Toda esta parafernália de linguagem pela qual me debrucei sebosamente nesta caralha justifica majoritariamente a mim o tesão pelo cinema. Este cinema criminoso e frontal que me faz escrever sobre e produzir cinema como realizador marginal que sou. O crime. Um cinema criminoso e necessário ou preciso explicar a citação do início?

Material escrito em 07/11/2017 e agora devidamente bem publicado.

Comentários (2)

Igor Guimarães Vasconcellos | terça-feira, 25 de Agosto de 2020 - 10:39

A palavra frontal nunca fez tanto sentido para um filme, para um texto, e para um crítico.
Gosto de pensar que o contraplano, os lados da mesma moeda, ou ainda o espelho estejam sempre pronto para esculhambar, no sentido positivo, o olhar que tenho para esse filme e para esse amigo.
É uma viagem ler os teus textos.
Esse filme daria umas boas paginas de cada sequência, mas esta que vc puxou e o tiroteio realmente são do caralho.
O que será desse 2?

Ted Rafael Araujo Nogueira | quinta-feira, 10 de Setembro de 2020 - 19:04

Valeu demais meu camarada.
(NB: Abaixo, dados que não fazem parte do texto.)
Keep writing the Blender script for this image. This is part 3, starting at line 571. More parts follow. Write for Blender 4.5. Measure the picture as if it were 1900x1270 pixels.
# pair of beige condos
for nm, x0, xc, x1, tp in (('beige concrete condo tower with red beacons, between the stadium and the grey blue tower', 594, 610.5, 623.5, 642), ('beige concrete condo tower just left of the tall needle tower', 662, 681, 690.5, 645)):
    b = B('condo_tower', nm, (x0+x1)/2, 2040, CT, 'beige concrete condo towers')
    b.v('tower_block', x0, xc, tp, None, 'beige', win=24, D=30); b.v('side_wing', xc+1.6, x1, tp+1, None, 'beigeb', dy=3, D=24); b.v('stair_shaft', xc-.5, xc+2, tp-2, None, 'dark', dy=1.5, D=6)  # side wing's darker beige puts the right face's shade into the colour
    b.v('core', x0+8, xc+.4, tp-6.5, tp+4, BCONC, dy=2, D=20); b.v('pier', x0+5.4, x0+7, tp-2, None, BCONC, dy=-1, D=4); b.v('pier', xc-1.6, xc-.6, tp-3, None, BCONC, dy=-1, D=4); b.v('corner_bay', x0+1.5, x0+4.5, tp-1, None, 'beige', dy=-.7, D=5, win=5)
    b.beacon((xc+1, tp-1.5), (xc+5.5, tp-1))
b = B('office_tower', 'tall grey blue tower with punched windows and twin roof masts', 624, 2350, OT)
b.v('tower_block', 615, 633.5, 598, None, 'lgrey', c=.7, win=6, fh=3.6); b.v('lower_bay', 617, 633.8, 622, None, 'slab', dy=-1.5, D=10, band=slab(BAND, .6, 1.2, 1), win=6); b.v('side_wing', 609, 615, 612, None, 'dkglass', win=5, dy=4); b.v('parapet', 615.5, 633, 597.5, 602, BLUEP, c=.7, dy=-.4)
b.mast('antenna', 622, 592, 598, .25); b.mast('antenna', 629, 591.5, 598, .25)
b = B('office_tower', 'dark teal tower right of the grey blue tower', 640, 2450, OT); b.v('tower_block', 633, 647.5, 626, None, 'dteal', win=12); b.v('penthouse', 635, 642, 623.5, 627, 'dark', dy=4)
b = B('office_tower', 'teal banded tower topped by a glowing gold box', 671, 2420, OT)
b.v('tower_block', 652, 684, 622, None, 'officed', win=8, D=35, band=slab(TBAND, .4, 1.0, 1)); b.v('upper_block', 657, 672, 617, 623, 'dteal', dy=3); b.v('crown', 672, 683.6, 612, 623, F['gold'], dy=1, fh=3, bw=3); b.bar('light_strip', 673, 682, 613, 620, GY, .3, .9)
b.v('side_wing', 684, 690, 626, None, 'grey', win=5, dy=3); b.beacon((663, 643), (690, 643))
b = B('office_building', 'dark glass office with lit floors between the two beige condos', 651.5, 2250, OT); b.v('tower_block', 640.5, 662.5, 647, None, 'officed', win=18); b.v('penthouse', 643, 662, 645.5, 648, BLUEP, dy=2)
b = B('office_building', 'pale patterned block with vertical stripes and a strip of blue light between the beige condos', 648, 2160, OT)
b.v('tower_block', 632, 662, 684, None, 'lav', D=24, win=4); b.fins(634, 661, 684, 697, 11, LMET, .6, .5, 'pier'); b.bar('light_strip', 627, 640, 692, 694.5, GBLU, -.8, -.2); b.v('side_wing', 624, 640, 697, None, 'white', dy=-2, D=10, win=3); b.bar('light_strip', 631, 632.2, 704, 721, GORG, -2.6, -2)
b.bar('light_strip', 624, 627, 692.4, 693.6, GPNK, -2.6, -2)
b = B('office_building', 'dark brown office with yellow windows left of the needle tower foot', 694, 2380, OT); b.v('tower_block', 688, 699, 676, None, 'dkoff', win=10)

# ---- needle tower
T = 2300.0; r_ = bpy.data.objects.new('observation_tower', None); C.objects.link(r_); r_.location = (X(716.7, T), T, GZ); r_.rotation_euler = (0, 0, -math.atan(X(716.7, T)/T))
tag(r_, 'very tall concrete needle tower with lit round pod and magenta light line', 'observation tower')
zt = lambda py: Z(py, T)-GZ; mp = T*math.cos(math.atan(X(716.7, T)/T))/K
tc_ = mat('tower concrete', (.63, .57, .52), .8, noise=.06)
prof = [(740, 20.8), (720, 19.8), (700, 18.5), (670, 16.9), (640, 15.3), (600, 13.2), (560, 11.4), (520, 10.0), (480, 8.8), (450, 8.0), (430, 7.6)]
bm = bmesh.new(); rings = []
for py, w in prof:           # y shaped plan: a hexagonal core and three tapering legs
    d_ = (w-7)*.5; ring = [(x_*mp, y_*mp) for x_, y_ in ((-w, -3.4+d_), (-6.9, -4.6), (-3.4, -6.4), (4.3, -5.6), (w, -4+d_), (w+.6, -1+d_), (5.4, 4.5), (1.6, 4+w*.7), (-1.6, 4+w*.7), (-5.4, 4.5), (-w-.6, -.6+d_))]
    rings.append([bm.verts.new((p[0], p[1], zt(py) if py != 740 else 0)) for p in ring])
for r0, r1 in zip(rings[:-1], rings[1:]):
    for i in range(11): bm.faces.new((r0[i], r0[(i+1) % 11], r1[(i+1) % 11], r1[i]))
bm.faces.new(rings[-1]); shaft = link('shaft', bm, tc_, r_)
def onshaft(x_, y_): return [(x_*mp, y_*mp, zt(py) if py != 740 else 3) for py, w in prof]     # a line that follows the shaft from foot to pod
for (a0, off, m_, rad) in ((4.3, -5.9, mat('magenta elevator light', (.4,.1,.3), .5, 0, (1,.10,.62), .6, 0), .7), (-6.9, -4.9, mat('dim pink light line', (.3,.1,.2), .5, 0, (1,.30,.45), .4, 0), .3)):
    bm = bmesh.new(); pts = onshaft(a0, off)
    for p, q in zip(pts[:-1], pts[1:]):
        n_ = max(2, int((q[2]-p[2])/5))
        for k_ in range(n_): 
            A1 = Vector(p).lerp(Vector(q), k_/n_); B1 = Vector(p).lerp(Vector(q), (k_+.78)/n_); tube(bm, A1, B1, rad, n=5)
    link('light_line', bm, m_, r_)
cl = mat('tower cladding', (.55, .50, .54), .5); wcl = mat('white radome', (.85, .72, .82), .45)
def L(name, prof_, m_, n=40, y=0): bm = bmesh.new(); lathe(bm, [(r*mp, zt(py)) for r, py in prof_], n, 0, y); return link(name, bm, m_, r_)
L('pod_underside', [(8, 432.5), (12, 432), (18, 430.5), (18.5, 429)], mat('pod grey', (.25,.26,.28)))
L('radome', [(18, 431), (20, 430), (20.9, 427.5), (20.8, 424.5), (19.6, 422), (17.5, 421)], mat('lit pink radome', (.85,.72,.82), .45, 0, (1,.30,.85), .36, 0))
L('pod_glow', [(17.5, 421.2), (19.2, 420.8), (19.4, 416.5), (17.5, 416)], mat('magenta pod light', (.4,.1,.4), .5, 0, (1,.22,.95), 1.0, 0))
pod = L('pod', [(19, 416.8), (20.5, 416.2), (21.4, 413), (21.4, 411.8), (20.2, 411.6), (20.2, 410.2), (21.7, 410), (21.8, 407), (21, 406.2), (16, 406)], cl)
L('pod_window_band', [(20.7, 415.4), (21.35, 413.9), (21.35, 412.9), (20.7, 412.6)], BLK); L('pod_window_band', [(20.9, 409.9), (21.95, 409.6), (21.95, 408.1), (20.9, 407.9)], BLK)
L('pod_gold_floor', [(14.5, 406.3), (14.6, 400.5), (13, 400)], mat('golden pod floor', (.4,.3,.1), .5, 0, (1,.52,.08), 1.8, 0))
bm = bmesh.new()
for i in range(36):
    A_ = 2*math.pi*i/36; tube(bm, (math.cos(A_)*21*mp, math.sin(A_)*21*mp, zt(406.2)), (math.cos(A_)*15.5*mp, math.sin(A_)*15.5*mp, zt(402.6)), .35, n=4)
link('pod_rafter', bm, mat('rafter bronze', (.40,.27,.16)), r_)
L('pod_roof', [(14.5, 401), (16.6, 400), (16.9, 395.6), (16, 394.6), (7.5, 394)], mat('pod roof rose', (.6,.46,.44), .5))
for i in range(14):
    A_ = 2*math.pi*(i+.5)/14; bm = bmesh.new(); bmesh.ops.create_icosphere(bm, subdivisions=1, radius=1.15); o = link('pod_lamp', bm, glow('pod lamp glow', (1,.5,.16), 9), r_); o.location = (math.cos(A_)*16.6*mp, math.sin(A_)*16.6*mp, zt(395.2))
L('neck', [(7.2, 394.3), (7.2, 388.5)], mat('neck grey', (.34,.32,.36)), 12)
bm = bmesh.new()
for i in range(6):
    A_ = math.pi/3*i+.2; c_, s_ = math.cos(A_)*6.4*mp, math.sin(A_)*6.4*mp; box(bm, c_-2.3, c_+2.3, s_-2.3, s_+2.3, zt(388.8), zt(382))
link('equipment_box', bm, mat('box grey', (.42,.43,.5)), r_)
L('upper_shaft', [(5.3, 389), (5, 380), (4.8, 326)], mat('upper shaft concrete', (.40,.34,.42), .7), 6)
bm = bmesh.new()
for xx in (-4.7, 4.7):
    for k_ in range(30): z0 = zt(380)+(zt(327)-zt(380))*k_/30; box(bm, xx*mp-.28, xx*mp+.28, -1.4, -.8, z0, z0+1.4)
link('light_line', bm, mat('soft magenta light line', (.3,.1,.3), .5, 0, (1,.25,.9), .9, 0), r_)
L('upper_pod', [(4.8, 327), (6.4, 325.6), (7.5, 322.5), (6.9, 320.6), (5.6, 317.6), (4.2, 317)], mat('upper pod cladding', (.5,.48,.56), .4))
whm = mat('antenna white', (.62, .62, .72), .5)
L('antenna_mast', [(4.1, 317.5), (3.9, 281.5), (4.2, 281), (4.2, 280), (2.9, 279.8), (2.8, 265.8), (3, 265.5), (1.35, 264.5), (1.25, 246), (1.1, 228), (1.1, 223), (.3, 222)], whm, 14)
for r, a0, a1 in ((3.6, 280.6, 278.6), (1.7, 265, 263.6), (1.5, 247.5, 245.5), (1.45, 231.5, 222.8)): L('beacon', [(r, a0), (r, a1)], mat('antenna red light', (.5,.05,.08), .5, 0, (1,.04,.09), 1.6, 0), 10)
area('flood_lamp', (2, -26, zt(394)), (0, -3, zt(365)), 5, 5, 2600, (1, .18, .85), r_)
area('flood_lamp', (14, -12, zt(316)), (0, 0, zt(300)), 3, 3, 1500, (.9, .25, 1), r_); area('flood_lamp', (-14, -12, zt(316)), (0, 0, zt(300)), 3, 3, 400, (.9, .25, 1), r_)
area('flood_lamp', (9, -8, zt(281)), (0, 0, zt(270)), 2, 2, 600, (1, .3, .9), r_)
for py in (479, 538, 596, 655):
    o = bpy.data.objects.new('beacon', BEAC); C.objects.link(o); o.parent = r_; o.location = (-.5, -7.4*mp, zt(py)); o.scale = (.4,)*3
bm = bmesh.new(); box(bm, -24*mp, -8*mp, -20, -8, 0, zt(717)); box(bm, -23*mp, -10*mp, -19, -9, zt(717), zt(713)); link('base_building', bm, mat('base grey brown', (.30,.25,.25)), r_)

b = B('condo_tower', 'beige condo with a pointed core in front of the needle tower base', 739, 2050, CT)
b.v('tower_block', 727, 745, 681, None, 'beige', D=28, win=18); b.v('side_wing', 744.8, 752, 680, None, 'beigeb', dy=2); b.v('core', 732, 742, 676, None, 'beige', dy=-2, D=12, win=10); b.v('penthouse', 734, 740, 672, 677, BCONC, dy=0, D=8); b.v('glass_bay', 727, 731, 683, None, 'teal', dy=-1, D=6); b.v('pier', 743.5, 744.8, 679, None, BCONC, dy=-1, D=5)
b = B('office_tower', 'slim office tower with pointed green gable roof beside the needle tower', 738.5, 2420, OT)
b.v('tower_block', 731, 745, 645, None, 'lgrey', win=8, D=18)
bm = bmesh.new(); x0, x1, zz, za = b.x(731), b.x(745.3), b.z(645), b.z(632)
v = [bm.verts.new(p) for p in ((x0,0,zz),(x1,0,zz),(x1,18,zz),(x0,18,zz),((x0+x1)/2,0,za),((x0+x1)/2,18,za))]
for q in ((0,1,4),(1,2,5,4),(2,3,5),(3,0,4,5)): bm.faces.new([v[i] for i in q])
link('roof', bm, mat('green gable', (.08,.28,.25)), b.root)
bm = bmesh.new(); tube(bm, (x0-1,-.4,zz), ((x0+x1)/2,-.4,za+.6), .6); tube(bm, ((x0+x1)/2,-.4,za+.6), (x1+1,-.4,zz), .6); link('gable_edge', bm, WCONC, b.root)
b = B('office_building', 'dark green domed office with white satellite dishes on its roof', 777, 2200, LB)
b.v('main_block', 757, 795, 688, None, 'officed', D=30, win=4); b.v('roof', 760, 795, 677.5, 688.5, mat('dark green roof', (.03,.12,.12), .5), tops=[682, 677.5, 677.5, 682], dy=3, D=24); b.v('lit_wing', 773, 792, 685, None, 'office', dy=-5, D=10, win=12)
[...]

Cara a esculhambação via frontalidade. A tensão mental incessante de figuras que agem sempre no limite de suas condições. Se vacilar e esmorecer, papoca. Um esquema exponencial do destroçamento.

O 2 bicho. A dupla. O maniqueísmo. A dualidade milenar. O yin e Yang, e outros clichês do caralho. Este filme pega esta questão e a eleva ao esquema macro das consequências através da introspecção pessoal do micro. Internamente os caras vivem uma putaria, mas necessitam da mesma para sobreviverem. Por isso De Niro não consegue escapar e Pacino tem sua vida pessoal estraçalhada. Não há vitória. Há ação e reação num círculo vicioso e viciante. Filmão.